The prediction of the coordinates was the function of director T-10, a form of electrical computer so named because it was used to direct the positioning of the gun with respect to the airborne target.

It also calculated the target average velocity based on the location information provided by the radar and predicted the future target location based on its assumed flightpath equation, usually a linear function of time.

This system functioned as an early version of the modern anti-ballistic missile defence model.

Statistical analysis was also employed to aid in the computation of the exact position of the enemy aircraft and to smooth the data acquired from the target due to signal fluctuations and noise effects.

Bode therefore realized the first wireless data feedback loop in the history of automatic control systems by combining wireless data communications, electrical computers, statistics principles and feedback control systems theory.

He showed his dry sense of humour by calling this multidisciplinary linkage a shotgun marriage, referring to the antiaircraft artillery origins of his historic invention, saying: "This, I said, was a sort of shotgun marriage forced upon us by the pressures of military problems in World War II."

He also described it further as "a sort of 'shotgun marriage' between two incompatible personalities" and characterised the product of that linkage as a "son of shotgun marriage".

The product of this "marriage", i.e. the automated artillery gun, can also be considered as a robot weapon.

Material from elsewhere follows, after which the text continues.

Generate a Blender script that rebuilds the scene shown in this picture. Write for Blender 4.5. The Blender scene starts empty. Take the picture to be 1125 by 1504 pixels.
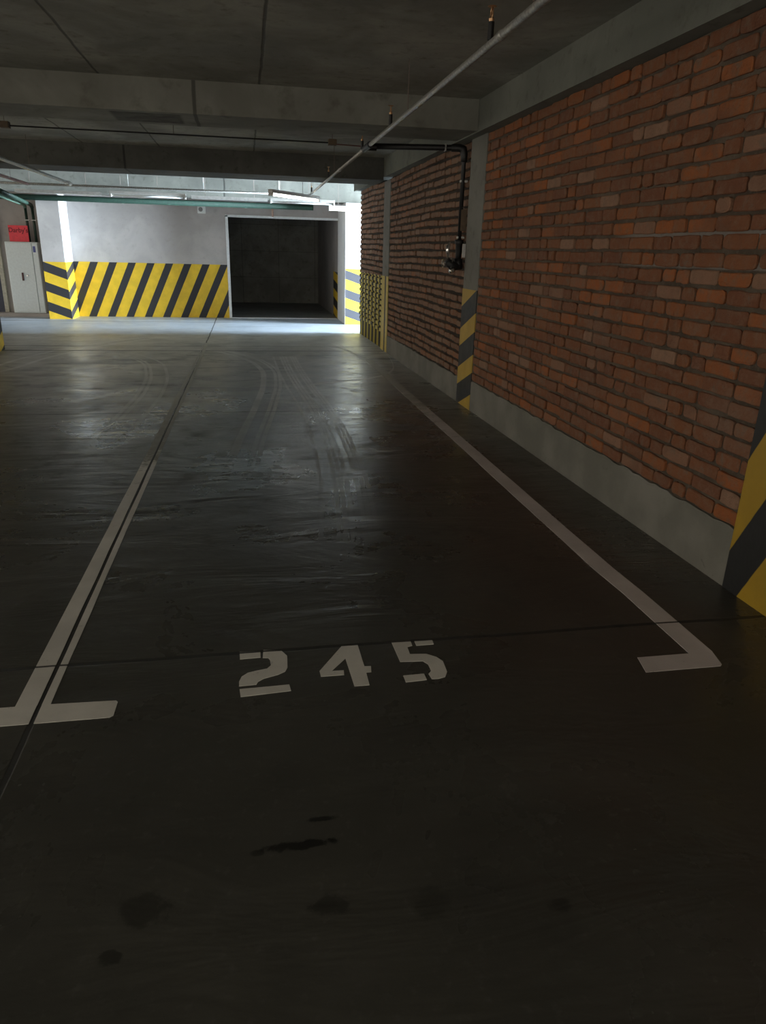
import bpy, bmesh, math, random
from mathutils import Matrix, Vector
random.seed(7)
S = bpy.context.scene
C = S.collection
PI = math.pi

# ------------------------------------------------------------------ camera, world, lights, exposure
cam_d = bpy.data.cameras.new('camera'); cam = bpy.data.objects.new('camera', cam_d); C.objects.link(cam)
Rv = Vector((0.98364883, -0.17826176, 0.02564596)); Uv = Vector((0.03735265, 0.34123678, 0.93923492)); Fv = Vector((0.17618101, 0.92291939, -0.34231571))
m = Matrix(((Rv.x, Uv.x, -Fv.x, 0), (Rv.y, Uv.y, -Fv.y, 0), (Rv.z, Uv.z, -Fv.z, 1.5), (0, 0, 0, 1)))
cam.matrix_world = m
cam_d.sensor_fit = 'VERTICAL'; cam_d.sensor_height = 36; cam_d.lens = 1046.9 / 1504 * 36
cam_d.clip_start = 0.05; cam_d.clip_end = 100
S.camera = cam
S.view_settings.view_transform = 'Standard'; S.view_settings.look = 'None'
S.view_settings.exposure = 0.0; S.view_settings.gamma = 1.0; S.view_settings.use_curve_mapping = False
w = bpy.data.worlds.new('world'); S.world = w; w.use_nodes = True
w.node_tree.nodes['Background'].inputs[0].default_value = (1.0, 0.93, 0.80, 1)
w.node_tree.nodes['Background'].inputs[1].default_value = 2.0

def area(name, loc, direction, sx, sy, power, col, spread=180):
    d = bpy.data.lights.new(name, 'AREA'); d.shape = 'RECTANGLE'; d.size = sx; d.size_y = sy; d.energy = power; d.color = col
    d.spread = math.radians(spread)
    o = bpy.data.objects.new(name, d); C.objects.link(o); o.location = loc
    o.rotation_euler = Vector(direction).to_track_quat('-Z', 'Z').to_euler()
    return o
# daylight entering through the vehicle entrance at the right end of the cross aisle
area('daylight_entrance', (11.0, 13.75, 1.42), (-1, 0.06, -0.02), 4.8, 2.6, 22000, (0.70, 0.86, 1.0))

# ------------------------------------------------------------------ node helpers
class NT:
    def __init__(s, name):
        s.m = bpy.data.materials.new(name); s.m.use_nodes = True; s.t = s.m.node_tree; s.t.nodes.clear()
        s.out = s.t.nodes.new('ShaderNodeOutputMaterial'); s.b = s.t.nodes.new('ShaderNodeBsdfPrincipled')
        s.t.links.new(s.b.outputs[0], s.out.inputs[0])
        g = s.t.nodes.new('ShaderNodeNewGeometry'); s.pos = g.outputs['Position']
        x = s.t.nodes.new('ShaderNodeSeparateXYZ'); s.t.links.new(s.pos, x.inputs[0]); s.x, s.y, s.z = x.outputs
    def put(s, sock, v):
        if isinstance(v, (int, float)): sock.default_value = v
        elif isinstance(v, (tuple, list)): sock.default_value = (*v, 1) if len(v) == 3 and len(sock.default_value) == 4 else v
        else: s.t.links.new(v, sock)
    def M(s, op, a, b=0.0, c=0.0, clamp=False):
        n = s.t.nodes.new('ShaderNodeMath'); n.operation = op; n.use_clamp = clamp
        s.put(n.inputs[0], a); s.put(n.inputs[1], b); s.put(n.inputs[2], c); return n.outputs[0]
    def add(s, a, b): return s.M('ADD', a, b)
    def sub(s, a, b): return s.M('SUBTRACT', a, b)
    def mul(s, a, b): return s.M('MULTIPLY', a, b)
    def noise(s, scale, detail=4, rough=0.55, vec=None, stretch=None, dist=0.0):
        v = vec or s.pos
        if stretch:
            mp = s.t.nodes.new('ShaderNodeMapping'); s.put(mp.inputs['Vector'], v); mp.inputs['Scale'].default_value = stretch; v = mp.outputs[0]
        n = s.t.nodes.new('ShaderNodeTexNoise'); s.put(n.inputs['Vector'], v); n.inputs['Scale'].default_value = scale
        n.inputs['Detail'].default_value = detail; n.inputs['Roughness'].default_value = rough; n.inputs['Distortion'].default_value = dist
        return n.outputs[0]
    def ss(s, v, a, b, lo=0.0, hi=1.0):
        n = s.t.nodes.new('ShaderNodeMapRange'); n.interpolation_type = 'SMOOTHSTEP'
        s.put(n.inputs[0], v); s.put(n.inputs[1], a); s.put(n.inputs[2], b); s.put(n.inputs[3], lo); s.put(n.inputs[4], hi); return n.outputs[0]
    def lin(s, v, a, b, lo=0.0, hi=1.0):
        n = s.t.nodes.new('ShaderNodeMapRange'); s.put(n.inputs[0], v); s.put(n.inputs[1], a); s.put(n.inputs[2], b); s.put(n.inputs[3], lo); s.put(n.inputs[4], hi); return n.outputs[0]
    def mix(s, f, a, b, mode='MIX'):
        n = s.t.nodes.new('ShaderNodeMix'); n.data_type = 'RGBA'; n.blend_type = mode
        s.put(n.inputs[0], f); s.put(n.inputs[6], a); s.put(n.inputs[7], b); return n.outputs[2]
    def curve(s, v, pts, lo, hi):      # f(v) by a float curve; pts (v, f) with v in [v0, v1], f in [lo, hi]
        n = s.t.nodes.new('ShaderNodeFloatCurve'); v0, v1 = pts[0][0], pts[-1][0]
        s.put(n.inputs[1], s.lin(v, v0, v1)); c = n.mapping.curves[0]
        P = [((a - v0) / (v1 - v0), (f - lo) / (hi - lo)) for a, f in pts]
        c.points[0].location = P[0]; c.points[1].location = P[-1]
        for p in P[1:-1]: c.points.new(*p)
        n.mapping.update()
        return s.lin(n.outputs[0], 0, 1, lo, hi)
    def line(s, d, w, soft):           # 1 where |d| < w
        return s.ss(s.M('ABSOLUTE', d), w, w + soft, 1, 0)
    def bump(s, h, strength, dist=0.01, prev=None):
        n = s.t.nodes.new('ShaderNodeBump'); s.put(n.inputs['Height'], h); n.inputs['Strength'].default_value = strength; n.inputs['Distance'].default_value = dist
        if prev is not None: s.t.links.new(prev, n.inputs['Normal'])
        return n.outputs[0]
    def fin(s, col, rough=0.8, metal=0.0, normal=None, spec=None):
        s.put(s.b.inputs['Base Color'], col); s.put(s.b.inputs['Roughness'], rough); s.put(s.b.inputs['Metallic'], metal)
        if normal is not None: s.t.links.new(normal, s.b.inputs['Normal'])
        if spec is not None: s.b.inputs['Specular IOR Level'].default_value = spec
        return s.m

def plain(name, col, rough=0.6, metal=0.0, var=0.15, scale=25):
    n = NT(name); k = n.noise(scale, 3)
    dark = tuple(c * (1 - var) for c in col); lite = tuple(min(1, c * (1 + var)) for c in col)
    return n.fin(n.mix(n.ss(k, 0.3, 0.7), dark, lite), rough, metal)

def concrete(name, col, rough=0.85, stain=0.25, joints=None, spots=1.0):
    n = NT(name)
    a = n.noise(1.3, 6, 0.6, dist=0.4); b = n.noise(9, 5, 0.65); f = n.noise(120, 2, 0.5)
    c = n.mix(n.ss(a, 0.35, 0.68), tuple(v * (1 - stain) for v in col), tuple(v * (1 + stain * 0.7) for v in col))
    c = n.mix(n.ss(b, 0.52, 0.80, 0, spots), c, tuple(v * (0.55) for v in (col[0], col[1] * 0.97, col[2] * 0.88)))
    h = n.add(n.mul(b, 0.6), n.mul(f, 0.25))
    if joints:
        j = joints(n); c = n.mix(n.mul(j, 0.75), c, tuple(v * 0.18 for v in col)); h = n.sub(h, n.mul(j, 0.8))
    return n.fin(c, rough, normal=n.bump(h, 0.35, 0.006))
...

Its function required to process data that was wirelessly transmitted to its sensors and make a decision based on the data received using its onboard computer about its output defined as its angular position and the timing of its firing mechanism.

In this model we can see all the elements of later concepts such as data processing, automation, artificial intelligence, cybernetics, robotics etc.

Decades later, in 1977, the same university would grant him an honorary Sc.D. degree.